Under the Taleban, fewer than a third of the children of Afghanistan attended school. Ninety-seven percent of Afghan girls received no education at all. And during more than two decades of occupation and civil war, eighty percent of Afghanistan’s existing schools had been either severely damaged or destroyed.

Now, says President George W. Bush, “The people of Afghanistan are moving forward”:

“Afghanistan still has many challenges, but that country is making progress, and its people are a world away from the nightmare they endured under the Taleban.”

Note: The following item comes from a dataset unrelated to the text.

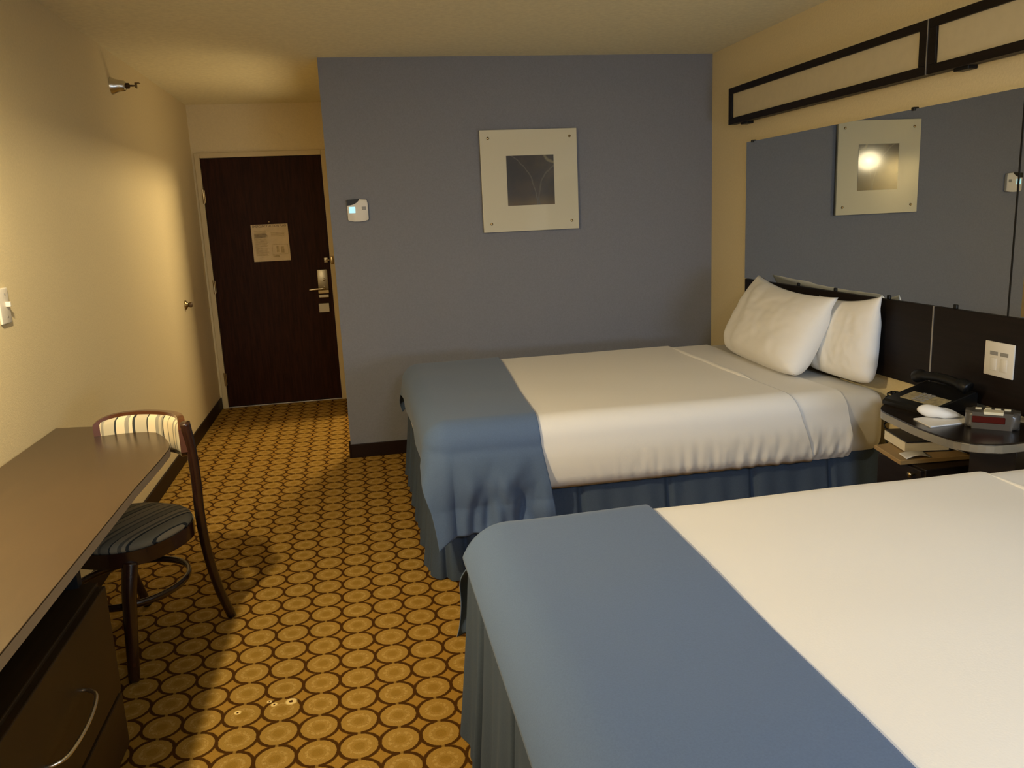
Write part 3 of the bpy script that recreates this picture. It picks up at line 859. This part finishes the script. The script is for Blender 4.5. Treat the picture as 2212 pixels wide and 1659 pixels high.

Since the end of Taleban rule in October 2001, the number of Afghan boys and girls enrolled in schools has tripled to well over three-million. The U.S. has helped rebuild over two-hundred schools to date, and aims to rebuild or rehabilitate another three-hundred in 2004. In addition, twenty-five million textbooks have been printed and distributed and almost two-thousand classroom teachers have been trained.

Guardaafereen Amiri, of Parwan, north of Kabul, is one of them. She was among a group of Afghan women educators visiting the U.S. to attend an intensive teacher-training course. Ms. Amiri says that, “We had five years at home and we forgot everything. Now we came back to our work and we need more education and helpful methods for teaching.”

Another teacher, Nargis Ahmadzai, a native of Logar, southwest of Kabul, says, “We suffered a lot of sadness during the war, and we hope [our fellow] teachers will work hard with the children because they are the future of Afghanistan.” And says Ms. Ahmadzai, “This is the start of a new educational era in Afghanistan, and the learning of new teaching methods is a great gift for the system of education in Afghanistan.”